NCPA - National Center for Policy Analysis

San Francisco To Boot Out Successful Edison School

January 17, 2001

A narrow majority of San Francisco's newly-elected school board is "philosophically opposed to for-profit management" of a public school there. So it intends to boot for-profit Edison Schools out of the city.

Three years ago, the board signed a five-year contract with Edison to run one school there -- coincidently named Edison. The company manages 113 schools in a dozen states with 53,000 students.

No one contends Edison hasn't done a fine job -- even though it does want to make money.

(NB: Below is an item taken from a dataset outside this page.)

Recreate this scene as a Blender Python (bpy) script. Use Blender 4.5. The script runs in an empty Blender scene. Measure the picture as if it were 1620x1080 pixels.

  • Last fall, 49 percent of fifth graders at Edison scored at the national average or better in math, compared with 28 percent the year before.
  • In reading, 35 percent of fifth graders performed at national levels -- compared to just 2 percent before the for-profit firm took over.
  • In all, Edison has the third most improved showing on statewide tests of all of San Francisco's 71 schools.
  • Nevertheless, incoming school board president Jill Wynns wants to revoke the remaining two years on Edison's contract because Edison "has been a destructive force, shattering our sense of community."

If Edison is forced to leave the city, education reformers predict, it will embolden teachers' unions and other opponents of its planned entry into New York City schools. Last month the board of education there endorsed a proposal to allow Edison Schools to manage five of the city's worst schools if it could convince a majority of parents in each to go along.